+++ Data supplied +++

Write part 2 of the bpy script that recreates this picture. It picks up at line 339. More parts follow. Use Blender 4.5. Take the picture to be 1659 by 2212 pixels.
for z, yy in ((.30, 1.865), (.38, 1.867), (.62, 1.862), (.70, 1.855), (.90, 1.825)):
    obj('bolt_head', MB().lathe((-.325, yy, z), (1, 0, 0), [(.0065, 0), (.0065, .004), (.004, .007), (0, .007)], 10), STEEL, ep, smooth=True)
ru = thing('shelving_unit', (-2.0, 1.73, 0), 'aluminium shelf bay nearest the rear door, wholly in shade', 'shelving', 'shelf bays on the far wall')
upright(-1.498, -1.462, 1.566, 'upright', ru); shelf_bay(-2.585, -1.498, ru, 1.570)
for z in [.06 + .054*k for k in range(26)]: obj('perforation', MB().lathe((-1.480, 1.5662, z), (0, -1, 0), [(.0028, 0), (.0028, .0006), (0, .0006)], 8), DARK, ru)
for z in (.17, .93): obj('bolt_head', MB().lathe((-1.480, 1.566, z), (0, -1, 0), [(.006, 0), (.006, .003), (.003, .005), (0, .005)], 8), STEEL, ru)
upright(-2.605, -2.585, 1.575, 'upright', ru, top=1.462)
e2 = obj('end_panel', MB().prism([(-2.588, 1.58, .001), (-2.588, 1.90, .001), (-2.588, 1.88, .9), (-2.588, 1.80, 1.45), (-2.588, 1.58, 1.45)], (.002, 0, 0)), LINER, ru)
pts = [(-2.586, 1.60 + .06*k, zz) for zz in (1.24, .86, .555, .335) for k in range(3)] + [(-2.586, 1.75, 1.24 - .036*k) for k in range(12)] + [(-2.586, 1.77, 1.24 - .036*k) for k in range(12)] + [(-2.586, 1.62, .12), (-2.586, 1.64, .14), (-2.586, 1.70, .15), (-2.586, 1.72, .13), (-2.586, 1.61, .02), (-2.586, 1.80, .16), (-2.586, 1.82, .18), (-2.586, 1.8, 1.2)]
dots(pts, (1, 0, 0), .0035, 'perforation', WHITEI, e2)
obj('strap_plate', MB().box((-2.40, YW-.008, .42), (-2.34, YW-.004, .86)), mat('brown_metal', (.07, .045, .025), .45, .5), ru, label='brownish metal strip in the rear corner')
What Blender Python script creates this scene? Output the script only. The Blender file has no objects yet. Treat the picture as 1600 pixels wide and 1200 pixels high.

+++

◆ **Objective**
Copy the data above in full, character for character.

◆ **Written answer**
Write part 2 of the bpy script that recreates this picture. It picks up at line 339. More parts follow. Use Blender 4.5. Take the picture to be 1659 by 2212 pixels.
for z, yy in ((.30, 1.865), (.38, 1.867), (.62, 1.862), (.70, 1.855), (.90, 1.825)):
    obj('bolt_head', MB().lathe((-.325, yy, z), (1, 0, 0), [(.0065, 0), (.0065, .004), (.004, .007), (0, .007)], 10), STEEL, ep, smooth=True)
ru = thing('shelving_unit', (-2.0, 1.73, 0), 'aluminium shelf bay nearest the rear door, wholly in shade', 'shelving', 'shelf bays on the far wall')
upright(-1.498, -1.462, 1.566, 'upright', ru); shelf_bay(-2.585, -1.498, ru, 1.570)
for z in [.06 + .054*k for k in range(26)]: obj('perforation', MB().lathe((-1.480, 1.5662, z), (0, -1, 0), [(.0028, 0), (.0028, .0006), (0, .0006)], 8), DARK, ru)
for z in (.17, .93): obj('bolt_head', MB().lathe((-1.480, 1.566, z), (0, -1, 0), [(.006, 0), (.006, .003), (.003, .005), (0, .005)], 8), STEEL, ru)
upright(-2.605, -2.585, 1.575, 'upright', ru, top=1.462)
e2 = obj('end_panel', MB().prism([(-2.588, 1.58, .001), (-2.588, 1.90, .001), (-2.588, 1.88, .9), (-2.588, 1.80, 1.45), (-2.588, 1.58, 1.45)], (.002, 0, 0)), LINER, ru)
pts = [(-2.586, 1.60 + .06*k, zz) for zz in (1.24, .86, .555, .335) for k in range(3)] + [(-2.586, 1.75, 1.24 - .036*k) for k in range(12)] + [(-2.586, 1.77, 1.24 - .036*k) for k in range(12)] + [(-2.586, 1.62, .12), (-2.586, 1.64, .14), (-2.586, 1.70, .15), (-2.586, 1.72, .13), (-2.586, 1.61, .02), (-2.586, 1.80, .16), (-2.586, 1.82, .18), (-2.586, 1.8, 1.2)]
dots(pts, (1, 0, 0), .0035, 'perforation', WHITEI, e2)
obj('strap_plate', MB().box((-2.40, YW-.008, .42), (-2.34, YW-.004, .86)), mat('brown_metal', (.07, .045, .025), .45, .5), ru, label='brownish metal strip in the rear corner')
What Blender Python script creates this scene? Output the script only. The Blender file has no objects yet. Treat the picture as 1600 pixels wide and 1200 pixels high.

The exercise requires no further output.